Elsewhere, pent-up hyperactivity is brutally released on an inflatable dolphin, as a pert young Baywatch wannabe separates the vinyl mammal from its two small torturers seconds before the surrounding water becomes frothy chowder. The cool dads congregate in the "deep" end, engaging in a rousing round of Marco Polo as lanky boys in last year's trunks attempt a variety of contorted waterslide-riding positions, testing the laws of physics.

The scene at the 18-and-over-only "sun deck" is quiet and mysterious. Even at 8:00 p.m., with several inches of glass skylight separating mature parkgoers from UV radiation, a few bodies repose on plastic chaise longues. A couple of toned twentysomethings gaze infrequently out at the water, making sure their charges are still breathing. One slowly adjusts her maillot, angling herself toward a hirsute man in the cloverleaf-shape hot tub. Interrupting the adults-only placidity, a stocky matriarch marches out to the pool, extracting children by their elbows and bellowing the dreaded phrase: "It's bedtime!"

 

A SURPRISING NUMBER of Minnesotans spend half a century banally laboring in the hope that they'll be able to live out their dotage playing golf. The Xanadu for these hardworking linksters: the Braemar Golf Dome in Edina. Even in midafternoon the Golf Dome's parking lot is nearly full of BMWs and Land Cruisers, disgorging impatient men in Polartec vests and dress shirts, cell phones in one hand, Titleists in the other. Their slightly unkempt coevals--between jobs, perhaps?--take their time, leaning against Tauruses and Cavaliers, finishing cigarettes.

Inside the air is intoxicatingly thick--a byproduct of filling an enclosed space with an excess of people who are "in the zone." This is pure fun for grownups, dispensed at a price of less than ten bucks a bucket.
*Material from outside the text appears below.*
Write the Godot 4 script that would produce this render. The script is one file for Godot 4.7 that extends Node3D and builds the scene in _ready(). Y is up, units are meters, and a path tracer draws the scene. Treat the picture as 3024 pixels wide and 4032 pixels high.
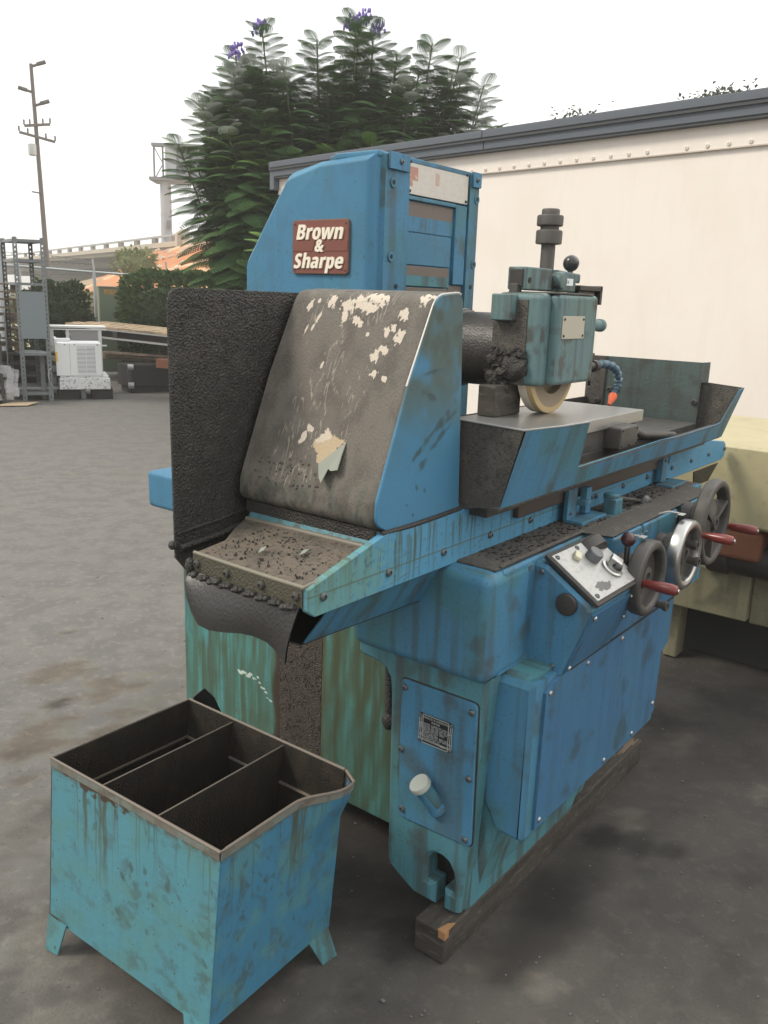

Senior citizens, Sansabelt slacks hoisted chest-high, exhibit the same smile of pleasure/furrowed brow you see in preschoolers who've mastered the art of simultaneously patting the head and rubbing the belly. Two gentlemen in warm-up suits straight out of The Sopranos snag nonadjacent spaces, then run back and forth like schoolchildren, teasing one another about their mutual wicked slices. Nearly everyone takes a covert glance or two down the row, hoping to pick up pointers or boost self-esteem, but everyone, the retired and the self-employed alike, savors each stroke.

A teenage boy in a letter jacket stumbles in, Edina's answer to Earl Woods close behind. Other students follow. The median age begins to drop, the population becomes more diverse as daylight wanes. Amid the passion for indoor pursuits, the passing of winter almost seems crueler than any meteorological punishment.